Die Umweltschützer prangern auch mangelnde Kontrolle und fehlende wissenschaftliche Studien an. Beides sei richtig, gibt Toni Grau zu. "Die Aufsicht zu verstärken hat jetzt absolute Priorität." Auch stehe ein Budget von fast 600.000 Euro zur Verfügung, um die Größe der Fischvorkommen in den Meeresreservaten zu bestimmen und die Fischereiregeln entsprechend anzupassen. Bei El Toro, den Malgrats-Inseln und im Llevant-Reservat sei das schon passiert.

"Vorrang muss jetzt die Ausweitung der Schutzmaßnahmen auf die tiefen Gewässer haben", meint Marta Carreras.
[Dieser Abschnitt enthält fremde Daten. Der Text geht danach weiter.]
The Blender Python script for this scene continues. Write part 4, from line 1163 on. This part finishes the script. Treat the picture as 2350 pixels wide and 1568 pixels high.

Bislang habe man sich auf die Küstenregion konzentriert, aber die Tiefen des Meeres würden wichtige Lebensräume beherbergen, darunter Unterwasserberge und Canyons mit Abhängen von 200 Meter auf 2000 Meter Tiefe. Dort lebten viele seltene und bedrohte Arten. Effektiv geschützt seien zurzeit zwei Prozent des Balearenmeers: "Oceana fordert übereinstimmend mit der Weltnaturschutzunion 30 Prozent."

Ein Schritt in diese Richtung ist die geplante Erweiterung des Nationalparks von Cabrera auf 900 Quadratkilometer. Das ist das Zehnfache seiner jetzigen Größe und umfasst auch tiefere Gewässer.